Göknar is best known for his award-winning translation of Orhan Pamuk’s Ottoman historical novel, My Name is Red (Knopf 2001; Everyman’s Library 2010), which marked Pamuk’s emergence as an author of world literature, contributing to his selection as Nobel laureate in 2006. John Updike commented on the translation in The New Yorker: “Translating from the Turkish, a non-Indo-European language with a grammar that puts the verb at the end of even the longest sentence, isn’t a task for everybody; Erdağ Göknar deserves praise for the cool, smooth English in which he has rendered Pamuk’s finespun sentences, passionate art appreciations, slyly pedantic debates, eerie urban scenes … and exhaustive inventories.” The best-selling novel was awarded the 2003 International Dublin Literary Award, a 100,000 Euro prize that acknowledges both translator and author, and was reissued as part of the Everyman’s Library Contemporary Classics in 2010.
Göknar’s translation of Atiq Rahimi’s Earth and Ashes (Harcourt) from Dari was shortlisted for the IMPAC Literary Award in 2004 and reissued by Other Press in 2010. In 2008 Göknar translated modernist Turkish author Ahmet Hamdi Tanpınar’s iconic novel of Istanbul A Mind at Peace (Archipelago, 2008/2011), which was awarded a translation grant from the National Endowment for the Arts.
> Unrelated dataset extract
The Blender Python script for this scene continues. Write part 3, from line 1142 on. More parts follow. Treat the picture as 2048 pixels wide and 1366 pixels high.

The translation was presented to President Barack Obama by the Turkish government during a state visit in 2009.
Göknar’s critical articles have appeared in journals such as South Atlantic Quarterly, Novel: A Forum on Fiction, and the Journal of Middle East Women’s Studies.
In 2013, Göknar published a work of literary and cultural criticism entitled Orhan Pamuk, Secularism and Blasphemy: The Politics of the Turkish Novel (Routledge), which argues that productive tension between literary tropes of din (Turkish Islam) and devlet (state secularism) informs Pamuk’s work and marks its currency as world literature.
His collection of poetry, Nomadologies (Turtle Point Press), appeared in 2017 and is a poetics of Turkish-American diaspora, addressing themes of cultural dislocation.
Göknar is the recipient of two Fulbright Fellowship awards.